In Review: Fontaines D.C. - 'A Hero's Death'

Ireland’s post-punk troubadours return with a record that trades in the energetic power-chords of Dogrel for a healthy dose of anaesthetic.
Posted: 3 August 2020 Words: Miles Ellingham

Last year, five Dubliners, fresh out of the BIMM Institute, turned heads with their first album Dogrelwhich fused a spirited, punk musicality with the poetic lyricism of frontman Grian Chatten. Now Fontaines D.C. have sprung back onto the scene with a beautifully turned-out album, one that lets the rain come down with more melancholy and a more mature approach to song-writing.  

I love this album, and the main reason for that lies in its production. The thing just sounds so damn sumptuous.
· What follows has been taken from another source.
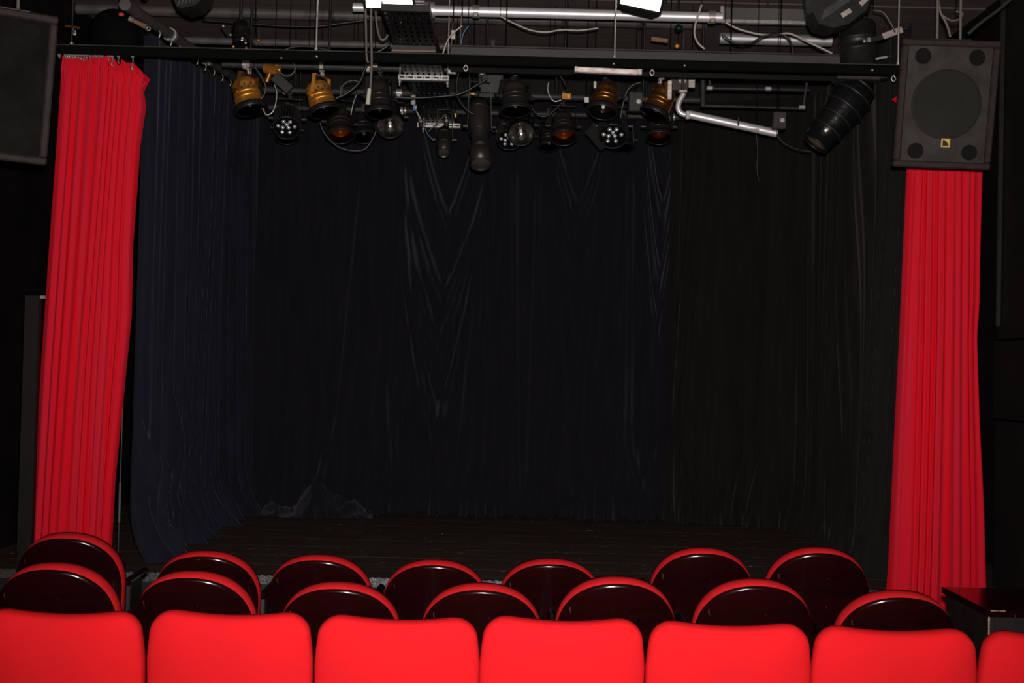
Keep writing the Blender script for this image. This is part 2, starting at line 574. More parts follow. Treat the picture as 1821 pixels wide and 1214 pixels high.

It’s no surprise then, that on the other side of the studio’s sound-proofed glass, sits Dan Carey – the maverick producer behind Speedy Wunderground. Carey engineers the instrumentation to its full potential. The two guitars intertwine beautifully on tracks such as ‘You Said’ and ‘Oh Such a Spring’, and they’re loaded with just enough distortion to deliver the record’s dreary aesthetic without tilting into overkill. The rhythm section too is meticulously laid down, deepening the tone when necessary and never at odds with Chatten’s vocals. The quality of the sound hails comparisons with most Martin Hannett productions, or something from The Smiths.  

Unlike The Smiths however, the poetry of the lyrics isn’t masked by an enduringly-pretentious sing-song affect, but is instead fortified by Chatten’s lilting Irish cadence and monotone, poetic vitality. Chatten, along with the rest of the band, has been quite open about the lasting influence such poets as Yeats and Patrick Kavanagh have had on him, going even so far as to perform a reading of Yeats’ ‘The Song of The Happy Shepherd’ for RTE. “It’s so inspiring to think that at one stage you had Patrick Kavanagh and Luke Kelly sitting together at a bar in Dublin”, said guitarist, Connor Curley, reflecting on Ireland’s rich cultural vein, comparing it to America’s Beat scene. And indeed, A Hero’s Death follows on in the grand Irish poetic tradition. The lyrics are sculpted with a wordsmith's eye, whether it’s a despairing condemnation of modern society’s goldfish-brain in ‘Televised Mind’ (“They are gulls in the sky / They all mimic love’s cry / And I wish I could die…”) or the nostalgic panorama of ‘Oh Such a Spring’ (“Now they’re all gone / That’s life movin’ on / Some stayed behind to get drunk on the song / And they wish they could go back to spring again”). The Irish aptitude for the act of writing might be a tired stereotype, but Fontaines D.C. are doing their utmost to perpetuate it.   

Another thing the new album wields is an impressive amount of restraint. With a stratospheric rise to fame over the past year, and an Alexandra Palace performance scheduled for 2021, the band didn’t just have a reputation to uphold, but a conceptual blank check to pretty much make whatever they wanted. At this pivotal point in the story, the temptation is often to overdo it, letting experimentation run away with itself and piling the music too high. But A Hero’s Death has been tastefully stripped back, which speaks to a bravery and self-assurance on the part of its creators. That’s not to say that some tracks don’t go hard and fast – you need only listen as far as ‘A Lucid Dream’ for some serious energy – but each facet of the process feels completely deliberate; at no point in listening to the album do you think to yourself, “Hmm, could probably do without that…” 

A Hero’s Death is a masterful addition to the Fontaines D.C. catalogue. Listening to it, you can virtually smell the petrichor of its rain-soaked soundscape: its grey sky, perhaps even a grassy pasture in the distance, or one of Joyce’s snot-green seas. 

A Hero's Death is out now on Partisan Records.